▸ **TO DO**:
Reproduce, please, only the lines from the first line below to the line containing "scatter_cups('fallen_mauve_petals', 'pinkish mauve", inclusive.
[DATA SEGMENT start]
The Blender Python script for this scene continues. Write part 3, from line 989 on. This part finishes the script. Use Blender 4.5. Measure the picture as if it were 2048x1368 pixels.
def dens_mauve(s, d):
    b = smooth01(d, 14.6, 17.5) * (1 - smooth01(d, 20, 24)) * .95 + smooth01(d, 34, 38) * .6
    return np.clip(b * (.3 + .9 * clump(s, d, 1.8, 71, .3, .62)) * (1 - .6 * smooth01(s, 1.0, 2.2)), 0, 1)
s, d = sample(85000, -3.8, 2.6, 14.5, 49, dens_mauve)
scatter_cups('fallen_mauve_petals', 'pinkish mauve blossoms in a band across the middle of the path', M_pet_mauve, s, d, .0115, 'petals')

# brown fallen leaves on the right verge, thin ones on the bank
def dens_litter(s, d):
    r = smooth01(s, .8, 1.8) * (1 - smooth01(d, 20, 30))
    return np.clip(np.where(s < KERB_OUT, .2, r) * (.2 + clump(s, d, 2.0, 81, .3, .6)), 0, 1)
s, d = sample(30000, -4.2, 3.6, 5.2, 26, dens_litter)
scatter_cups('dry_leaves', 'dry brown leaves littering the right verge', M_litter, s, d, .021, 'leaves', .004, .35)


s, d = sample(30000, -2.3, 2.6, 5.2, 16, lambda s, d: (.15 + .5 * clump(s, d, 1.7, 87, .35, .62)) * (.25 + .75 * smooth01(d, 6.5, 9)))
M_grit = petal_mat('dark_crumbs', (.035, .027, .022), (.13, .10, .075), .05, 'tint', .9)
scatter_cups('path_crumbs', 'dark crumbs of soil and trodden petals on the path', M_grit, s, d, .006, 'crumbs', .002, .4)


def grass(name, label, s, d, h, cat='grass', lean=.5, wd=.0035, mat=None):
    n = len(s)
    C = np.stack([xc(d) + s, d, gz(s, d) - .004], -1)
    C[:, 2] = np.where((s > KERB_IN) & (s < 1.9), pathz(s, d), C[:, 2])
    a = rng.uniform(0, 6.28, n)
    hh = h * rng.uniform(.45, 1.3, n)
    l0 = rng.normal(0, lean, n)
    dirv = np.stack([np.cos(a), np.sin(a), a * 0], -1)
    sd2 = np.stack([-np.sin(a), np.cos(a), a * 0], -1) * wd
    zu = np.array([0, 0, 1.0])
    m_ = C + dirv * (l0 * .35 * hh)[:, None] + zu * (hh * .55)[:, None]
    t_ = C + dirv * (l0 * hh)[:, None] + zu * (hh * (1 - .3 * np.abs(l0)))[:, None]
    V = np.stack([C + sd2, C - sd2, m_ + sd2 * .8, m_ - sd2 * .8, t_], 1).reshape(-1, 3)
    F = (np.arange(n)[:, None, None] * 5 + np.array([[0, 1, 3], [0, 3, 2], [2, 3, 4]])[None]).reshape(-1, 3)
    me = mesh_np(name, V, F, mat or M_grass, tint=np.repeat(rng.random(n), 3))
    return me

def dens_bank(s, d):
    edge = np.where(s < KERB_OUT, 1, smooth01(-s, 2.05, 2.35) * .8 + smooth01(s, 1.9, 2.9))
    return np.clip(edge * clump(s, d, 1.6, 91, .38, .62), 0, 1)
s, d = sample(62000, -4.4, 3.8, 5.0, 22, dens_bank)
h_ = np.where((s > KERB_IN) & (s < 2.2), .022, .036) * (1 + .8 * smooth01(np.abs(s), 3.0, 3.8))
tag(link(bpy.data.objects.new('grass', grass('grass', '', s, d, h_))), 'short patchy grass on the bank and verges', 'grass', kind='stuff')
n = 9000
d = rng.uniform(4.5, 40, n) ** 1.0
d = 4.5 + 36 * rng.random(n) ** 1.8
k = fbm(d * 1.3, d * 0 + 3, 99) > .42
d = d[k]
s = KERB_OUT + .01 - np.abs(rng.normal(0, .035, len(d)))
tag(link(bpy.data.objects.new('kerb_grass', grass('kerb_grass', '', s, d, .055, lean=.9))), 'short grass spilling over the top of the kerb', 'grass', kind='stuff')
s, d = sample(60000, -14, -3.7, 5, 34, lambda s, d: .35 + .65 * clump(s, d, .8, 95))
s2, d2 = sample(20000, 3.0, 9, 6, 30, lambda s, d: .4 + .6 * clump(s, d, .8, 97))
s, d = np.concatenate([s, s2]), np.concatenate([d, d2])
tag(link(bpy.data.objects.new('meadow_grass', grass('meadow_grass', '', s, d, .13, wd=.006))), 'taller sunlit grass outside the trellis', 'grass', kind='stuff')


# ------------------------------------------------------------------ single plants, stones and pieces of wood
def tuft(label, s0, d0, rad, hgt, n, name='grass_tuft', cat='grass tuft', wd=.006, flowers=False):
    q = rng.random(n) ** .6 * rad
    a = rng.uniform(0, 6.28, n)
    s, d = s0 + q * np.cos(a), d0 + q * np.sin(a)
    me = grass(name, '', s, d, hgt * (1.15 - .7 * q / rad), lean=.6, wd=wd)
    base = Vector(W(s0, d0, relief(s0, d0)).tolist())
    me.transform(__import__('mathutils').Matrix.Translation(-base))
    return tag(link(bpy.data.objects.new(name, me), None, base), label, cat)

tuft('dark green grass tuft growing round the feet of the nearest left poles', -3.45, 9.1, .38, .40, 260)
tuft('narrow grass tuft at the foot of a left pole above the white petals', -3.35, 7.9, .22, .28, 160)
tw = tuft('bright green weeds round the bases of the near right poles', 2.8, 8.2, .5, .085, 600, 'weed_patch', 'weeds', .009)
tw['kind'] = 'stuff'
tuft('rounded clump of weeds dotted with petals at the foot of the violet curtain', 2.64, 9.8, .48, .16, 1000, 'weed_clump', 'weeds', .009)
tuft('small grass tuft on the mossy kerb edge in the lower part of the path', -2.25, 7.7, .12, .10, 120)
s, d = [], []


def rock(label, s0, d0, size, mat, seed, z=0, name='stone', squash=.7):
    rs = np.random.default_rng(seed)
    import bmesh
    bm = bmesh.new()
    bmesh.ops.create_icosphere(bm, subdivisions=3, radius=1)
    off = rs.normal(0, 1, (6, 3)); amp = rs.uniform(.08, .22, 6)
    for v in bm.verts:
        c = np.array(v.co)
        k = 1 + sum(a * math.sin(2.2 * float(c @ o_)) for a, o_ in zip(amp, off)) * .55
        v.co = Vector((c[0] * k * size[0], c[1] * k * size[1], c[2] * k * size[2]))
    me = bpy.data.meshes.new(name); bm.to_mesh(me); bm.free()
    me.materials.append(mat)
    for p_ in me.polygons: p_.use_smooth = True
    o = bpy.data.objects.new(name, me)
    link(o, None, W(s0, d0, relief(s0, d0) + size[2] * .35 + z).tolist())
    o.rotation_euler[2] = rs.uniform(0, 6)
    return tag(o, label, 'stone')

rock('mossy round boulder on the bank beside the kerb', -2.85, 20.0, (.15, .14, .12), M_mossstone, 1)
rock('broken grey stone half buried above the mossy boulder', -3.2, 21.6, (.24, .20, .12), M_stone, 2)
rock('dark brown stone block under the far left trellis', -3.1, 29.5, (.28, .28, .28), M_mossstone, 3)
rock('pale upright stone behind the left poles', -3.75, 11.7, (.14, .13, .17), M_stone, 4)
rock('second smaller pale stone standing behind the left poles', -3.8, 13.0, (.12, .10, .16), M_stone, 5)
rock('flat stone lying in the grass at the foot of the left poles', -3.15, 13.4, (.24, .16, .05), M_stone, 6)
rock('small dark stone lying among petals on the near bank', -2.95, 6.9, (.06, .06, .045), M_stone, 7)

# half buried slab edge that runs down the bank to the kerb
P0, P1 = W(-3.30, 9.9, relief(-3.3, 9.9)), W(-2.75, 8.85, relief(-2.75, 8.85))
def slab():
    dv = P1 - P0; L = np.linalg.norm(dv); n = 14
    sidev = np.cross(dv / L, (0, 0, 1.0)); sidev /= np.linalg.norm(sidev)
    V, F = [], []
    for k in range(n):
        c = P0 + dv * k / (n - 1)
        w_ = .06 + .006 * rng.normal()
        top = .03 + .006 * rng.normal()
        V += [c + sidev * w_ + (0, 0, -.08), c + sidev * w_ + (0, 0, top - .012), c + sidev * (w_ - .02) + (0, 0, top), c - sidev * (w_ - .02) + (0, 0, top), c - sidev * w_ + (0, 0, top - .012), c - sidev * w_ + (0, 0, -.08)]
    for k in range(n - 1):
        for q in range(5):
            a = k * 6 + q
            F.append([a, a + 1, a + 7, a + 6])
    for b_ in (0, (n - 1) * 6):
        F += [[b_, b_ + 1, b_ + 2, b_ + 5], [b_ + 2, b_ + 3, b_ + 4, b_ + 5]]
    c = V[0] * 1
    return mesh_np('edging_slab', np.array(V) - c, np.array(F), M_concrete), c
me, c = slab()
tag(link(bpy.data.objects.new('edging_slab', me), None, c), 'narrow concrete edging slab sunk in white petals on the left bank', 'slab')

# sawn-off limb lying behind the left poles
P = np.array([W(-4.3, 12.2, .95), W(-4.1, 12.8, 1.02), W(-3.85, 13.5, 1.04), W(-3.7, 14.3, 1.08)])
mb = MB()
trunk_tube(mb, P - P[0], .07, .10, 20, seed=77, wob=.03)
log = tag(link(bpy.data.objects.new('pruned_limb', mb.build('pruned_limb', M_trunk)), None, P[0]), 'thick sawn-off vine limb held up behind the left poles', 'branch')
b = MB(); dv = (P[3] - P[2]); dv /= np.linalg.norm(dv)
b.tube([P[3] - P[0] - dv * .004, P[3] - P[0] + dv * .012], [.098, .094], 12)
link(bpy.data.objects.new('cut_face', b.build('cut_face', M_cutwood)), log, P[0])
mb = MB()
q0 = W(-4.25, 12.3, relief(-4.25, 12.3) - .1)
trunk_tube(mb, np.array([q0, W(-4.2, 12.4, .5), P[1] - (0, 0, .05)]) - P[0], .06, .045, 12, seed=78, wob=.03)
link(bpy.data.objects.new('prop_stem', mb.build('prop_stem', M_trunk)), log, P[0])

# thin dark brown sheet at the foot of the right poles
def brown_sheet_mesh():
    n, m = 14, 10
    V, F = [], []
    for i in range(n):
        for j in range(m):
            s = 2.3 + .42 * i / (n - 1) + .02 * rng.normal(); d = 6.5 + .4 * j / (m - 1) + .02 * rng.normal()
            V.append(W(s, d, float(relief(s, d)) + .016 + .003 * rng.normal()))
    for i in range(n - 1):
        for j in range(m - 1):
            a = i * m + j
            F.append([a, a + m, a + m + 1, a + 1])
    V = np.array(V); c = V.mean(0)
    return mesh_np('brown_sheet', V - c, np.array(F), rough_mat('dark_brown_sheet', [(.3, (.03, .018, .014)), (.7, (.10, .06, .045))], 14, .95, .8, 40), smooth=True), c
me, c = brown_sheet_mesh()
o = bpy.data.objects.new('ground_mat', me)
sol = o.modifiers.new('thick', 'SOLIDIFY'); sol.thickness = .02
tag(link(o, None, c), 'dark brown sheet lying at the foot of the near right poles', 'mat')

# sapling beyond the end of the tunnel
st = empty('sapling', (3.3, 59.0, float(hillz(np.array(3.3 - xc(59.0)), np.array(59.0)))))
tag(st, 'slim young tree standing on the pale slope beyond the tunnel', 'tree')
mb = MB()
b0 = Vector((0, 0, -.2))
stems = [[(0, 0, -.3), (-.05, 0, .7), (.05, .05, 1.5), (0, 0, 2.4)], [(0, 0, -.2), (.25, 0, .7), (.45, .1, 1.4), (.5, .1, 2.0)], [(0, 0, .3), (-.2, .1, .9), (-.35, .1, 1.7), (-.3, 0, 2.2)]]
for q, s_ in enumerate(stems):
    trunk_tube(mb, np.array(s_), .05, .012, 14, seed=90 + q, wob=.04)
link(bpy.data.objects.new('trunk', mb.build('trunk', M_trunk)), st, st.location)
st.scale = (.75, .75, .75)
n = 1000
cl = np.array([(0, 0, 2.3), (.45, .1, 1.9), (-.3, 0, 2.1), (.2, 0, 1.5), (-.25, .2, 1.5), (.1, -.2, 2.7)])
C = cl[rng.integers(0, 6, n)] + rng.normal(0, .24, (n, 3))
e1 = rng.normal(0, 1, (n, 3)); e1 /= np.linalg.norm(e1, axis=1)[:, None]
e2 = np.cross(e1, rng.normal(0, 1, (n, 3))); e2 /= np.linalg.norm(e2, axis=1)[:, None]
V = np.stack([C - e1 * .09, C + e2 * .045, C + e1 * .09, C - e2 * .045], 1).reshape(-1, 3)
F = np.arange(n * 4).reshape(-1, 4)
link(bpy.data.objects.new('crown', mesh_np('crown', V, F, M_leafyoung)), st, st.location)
[DATA SEGMENT end]
▸ **WORKED SOLUTION**:
The Blender Python script for this scene continues. Write part 3, from line 989 on. This part finishes the script. Use Blender 4.5. Measure the picture as if it were 2048x1368 pixels.
def dens_mauve(s, d):
    b = smooth01(d, 14.6, 17.5) * (1 - smooth01(d, 20, 24)) * .95 + smooth01(d, 34, 38) * .6
    return np.clip(b * (.3 + .9 * clump(s, d, 1.8, 71, .3, .62)) * (1 - .6 * smooth01(s, 1.0, 2.2)), 0, 1)
s, d = sample(85000, -3.8, 2.6, 14.5, 49, dens_mauve)
scatter_cups('fallen_mauve_petals', 'pinkish mauve blossoms in a band across the middle of the path', M_pet_mauve, s, d, .0115, 'petals')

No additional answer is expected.